## START

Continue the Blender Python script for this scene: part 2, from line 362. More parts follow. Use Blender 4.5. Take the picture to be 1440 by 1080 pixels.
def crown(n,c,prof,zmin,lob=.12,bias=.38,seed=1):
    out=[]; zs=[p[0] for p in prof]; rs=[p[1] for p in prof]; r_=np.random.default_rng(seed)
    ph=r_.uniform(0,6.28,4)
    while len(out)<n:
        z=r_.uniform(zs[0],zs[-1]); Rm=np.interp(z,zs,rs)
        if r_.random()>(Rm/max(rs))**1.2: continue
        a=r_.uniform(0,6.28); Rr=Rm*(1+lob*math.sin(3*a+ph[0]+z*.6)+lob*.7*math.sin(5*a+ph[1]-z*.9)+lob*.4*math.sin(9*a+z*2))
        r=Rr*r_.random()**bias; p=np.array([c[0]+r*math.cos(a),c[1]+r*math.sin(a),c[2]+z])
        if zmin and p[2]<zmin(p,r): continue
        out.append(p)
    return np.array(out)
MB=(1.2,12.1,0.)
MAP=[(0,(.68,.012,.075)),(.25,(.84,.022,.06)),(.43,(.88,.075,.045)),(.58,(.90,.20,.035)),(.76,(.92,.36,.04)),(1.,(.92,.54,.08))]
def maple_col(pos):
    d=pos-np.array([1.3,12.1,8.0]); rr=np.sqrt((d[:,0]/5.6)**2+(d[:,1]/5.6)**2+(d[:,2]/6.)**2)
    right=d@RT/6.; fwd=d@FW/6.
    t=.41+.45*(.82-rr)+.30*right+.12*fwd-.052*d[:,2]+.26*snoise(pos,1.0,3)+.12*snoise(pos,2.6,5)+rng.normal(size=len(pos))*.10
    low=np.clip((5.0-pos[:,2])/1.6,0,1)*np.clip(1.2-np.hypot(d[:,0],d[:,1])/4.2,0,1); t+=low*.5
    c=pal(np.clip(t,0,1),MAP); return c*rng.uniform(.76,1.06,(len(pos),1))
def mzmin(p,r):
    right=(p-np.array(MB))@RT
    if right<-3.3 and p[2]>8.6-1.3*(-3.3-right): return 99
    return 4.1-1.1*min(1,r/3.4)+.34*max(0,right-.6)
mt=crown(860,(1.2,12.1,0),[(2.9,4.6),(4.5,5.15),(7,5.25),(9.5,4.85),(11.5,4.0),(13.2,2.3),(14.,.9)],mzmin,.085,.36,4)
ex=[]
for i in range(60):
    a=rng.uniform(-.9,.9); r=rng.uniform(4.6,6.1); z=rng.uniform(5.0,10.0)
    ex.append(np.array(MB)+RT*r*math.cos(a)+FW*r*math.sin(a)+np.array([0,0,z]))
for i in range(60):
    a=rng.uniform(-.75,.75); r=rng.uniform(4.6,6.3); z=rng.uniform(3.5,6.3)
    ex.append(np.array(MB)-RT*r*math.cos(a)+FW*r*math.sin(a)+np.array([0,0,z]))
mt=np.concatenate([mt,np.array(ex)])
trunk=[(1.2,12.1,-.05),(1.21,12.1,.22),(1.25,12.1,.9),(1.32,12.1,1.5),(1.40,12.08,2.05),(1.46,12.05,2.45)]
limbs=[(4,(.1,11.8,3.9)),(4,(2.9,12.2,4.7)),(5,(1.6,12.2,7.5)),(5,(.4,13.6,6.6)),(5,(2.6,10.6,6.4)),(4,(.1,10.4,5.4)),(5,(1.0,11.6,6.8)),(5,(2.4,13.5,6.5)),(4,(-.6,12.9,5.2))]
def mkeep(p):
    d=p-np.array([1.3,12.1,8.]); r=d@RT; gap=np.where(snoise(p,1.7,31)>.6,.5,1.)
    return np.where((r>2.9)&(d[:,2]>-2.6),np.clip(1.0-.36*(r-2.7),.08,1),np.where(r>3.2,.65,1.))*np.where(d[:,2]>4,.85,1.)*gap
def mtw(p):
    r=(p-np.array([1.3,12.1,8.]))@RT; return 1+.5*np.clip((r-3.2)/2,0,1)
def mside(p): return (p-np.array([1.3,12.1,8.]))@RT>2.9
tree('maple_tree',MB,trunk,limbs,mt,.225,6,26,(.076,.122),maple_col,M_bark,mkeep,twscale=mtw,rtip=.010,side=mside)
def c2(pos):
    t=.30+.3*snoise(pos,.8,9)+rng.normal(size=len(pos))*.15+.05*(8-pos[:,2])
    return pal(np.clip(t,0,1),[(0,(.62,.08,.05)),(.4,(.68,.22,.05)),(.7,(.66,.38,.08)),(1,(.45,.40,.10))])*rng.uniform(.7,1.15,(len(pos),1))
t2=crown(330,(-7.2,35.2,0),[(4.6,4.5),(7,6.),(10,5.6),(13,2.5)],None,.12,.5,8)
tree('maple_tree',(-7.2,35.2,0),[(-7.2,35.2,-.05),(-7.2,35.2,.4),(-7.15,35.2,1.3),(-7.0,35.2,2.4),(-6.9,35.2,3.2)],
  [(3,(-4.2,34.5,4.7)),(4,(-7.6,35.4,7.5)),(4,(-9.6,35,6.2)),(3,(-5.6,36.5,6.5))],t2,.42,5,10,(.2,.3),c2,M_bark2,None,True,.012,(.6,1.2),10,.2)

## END

WHAT TO DO → Reproduce the material verbatim, line by line.

EXERCISE OUTPUT →
Continue the Blender Python script for this scene: part 2, from line 362. More parts follow. Use Blender 4.5. Take the picture to be 1440 by 1080 pixels.
def crown(n,c,prof,zmin,lob=.12,bias=.38,seed=1):
    out=[]; zs=[p[0] for p in prof]; rs=[p[1] for p in prof]; r_=np.random.default_rng(seed)
    ph=r_.uniform(0,6.28,4)
    while len(out)<n:
        z=r_.uniform(zs[0],zs[-1]); Rm=np.interp(z,zs,rs)
        if r_.random()>(Rm/max(rs))**1.2: continue
        a=r_.uniform(0,6.28); Rr=Rm*(1+lob*math.sin(3*a+ph[0]+z*.6)+lob*.7*math.sin(5*a+ph[1]-z*.9)+lob*.4*math.sin(9*a+z*2))
        r=Rr*r_.random()**bias; p=np.array([c[0]+r*math.cos(a),c[1]+r*math.sin(a),c[2]+z])
        if zmin and p[2]<zmin(p,r): continue
        out.append(p)
    return np.array(out)
MB=(1.2,12.1,0.)
MAP=[(0,(.68,.012,.075)),(.25,(.84,.022,.06)),(.43,(.88,.075,.045)),(.58,(.90,.20,.035)),(.76,(.92,.36,.04)),(1.,(.92,.54,.08))]
def maple_col(pos):
    d=pos-np.array([1.3,12.1,8.0]); rr=np.sqrt((d[:,0]/5.6)**2+(d[:,1]/5.6)**2+(d[:,2]/6.)**2)
    right=d@RT/6.; fwd=d@FW/6.
    t=.41+.45*(.82-rr)+.30*right+.12*fwd-.052*d[:,2]+.26*snoise(pos,1.0,3)+.12*snoise(pos,2.6,5)+rng.normal(size=len(pos))*.10
    low=np.clip((5.0-pos[:,2])/1.6,0,1)*np.clip(1.2-np.hypot(d[:,0],d[:,1])/4.2,0,1); t+=low*.5
    c=pal(np.clip(t,0,1),MAP); return c*rng.uniform(.76,1.06,(len(pos),1))
def mzmin(p,r):
    right=(p-np.array(MB))@RT
    if right<-3.3 and p[2]>8.6-1.3*(-3.3-right): return 99
    return 4.1-1.1*min(1,r/3.4)+.34*max(0,right-.6)
mt=crown(860,(1.2,12.1,0),[(2.9,4.6),(4.5,5.15),(7,5.25),(9.5,4.85),(11.5,4.0),(13.2,2.3),(14.,.9)],mzmin,.085,.36,4)
ex=[]
for i in range(60):
    a=rng.uniform(-.9,.9); r=rng.uniform(4.6,6.1); z=rng.uniform(5.0,10.0)
    ex.append(np.array(MB)+RT*r*math.cos(a)+FW*r*math.sin(a)+np.array([0,0,z]))
for i in range(60):
    a=rng.uniform(-.75,.75); r=rng.uniform(4.6,6.3); z=rng.uniform(3.5,6.3)
    ex.append(np.array(MB)-RT*r*math.cos(a)+FW*r*math.sin(a)+np.array([0,0,z]))
mt=np.concatenate([mt,np.array(ex)])
trunk=[(1.2,12.1,-.05),(1.21,12.1,.22),(1.25,12.1,.9),(1.32,12.1,1.5),(1.40,12.08,2.05),(1.46,12.05,2.45)]
limbs=[(4,(.1,11.8,3.9)),(4,(2.9,12.2,4.7)),(5,(1.6,12.2,7.5)),(5,(.4,13.6,6.6)),(5,(2.6,10.6,6.4)),(4,(.1,10.4,5.4)),(5,(1.0,11.6,6.8)),(5,(2.4,13.5,6.5)),(4,(-.6,12.9,5.2))]
def mkeep(p):
    d=p-np.array([1.3,12.1,8.]); r=d@RT; gap=np.where(snoise(p,1.7,31)>.6,.5,1.)
    return np.where((r>2.9)&(d[:,2]>-2.6),np.clip(1.0-.36*(r-2.7),.08,1),np.where(r>3.2,.65,1.))*np.where(d[:,2]>4,.85,1.)*gap
def mtw(p):
    r=(p-np.array([1.3,12.1,8.]))@RT; return 1+.5*np.clip((r-3.2)/2,0,1)
def mside(p): return (p-np.array([1.3,12.1,8.]))@RT>2.9
tree('maple_tree',MB,trunk,limbs,mt,.225,6,26,(.076,.122),maple_col,M_bark,mkeep,twscale=mtw,rtip=.010,side=mside)
def c2(pos):
    t=.30+.3*snoise(pos,.8,9)+rng.normal(size=len(pos))*.15+.05*(8-pos[:,2])
    return pal(np.clip(t,0,1),[(0,(.62,.08,.05)),(.4,(.68,.22,.05)),(.7,(.66,.38,.08)),(1,(.45,.40,.10))])*rng.uniform(.7,1.15,(len(pos),1))
t2=crown(330,(-7.2,35.2,0),[(4.6,4.5),(7,6.),(10,5.6),(13,2.5)],None,.12,.5,8)
tree('maple_tree',(-7.2,35.2,0),[(-7.2,35.2,-.05),(-7.2,35.2,.4),(-7.15,35.2,1.3),(-7.0,35.2,2.4),(-6.9,35.2,3.2)],
  [(3,(-4.2,34.5,4.7)),(4,(-7.6,35.4,7.5)),(4,(-9.6,35,6.2)),(3,(-5.6,36.5,6.5))],t2,.42,5,10,(.2,.3),c2,M_bark2,None,True,.012,(.6,1.2),10,.2)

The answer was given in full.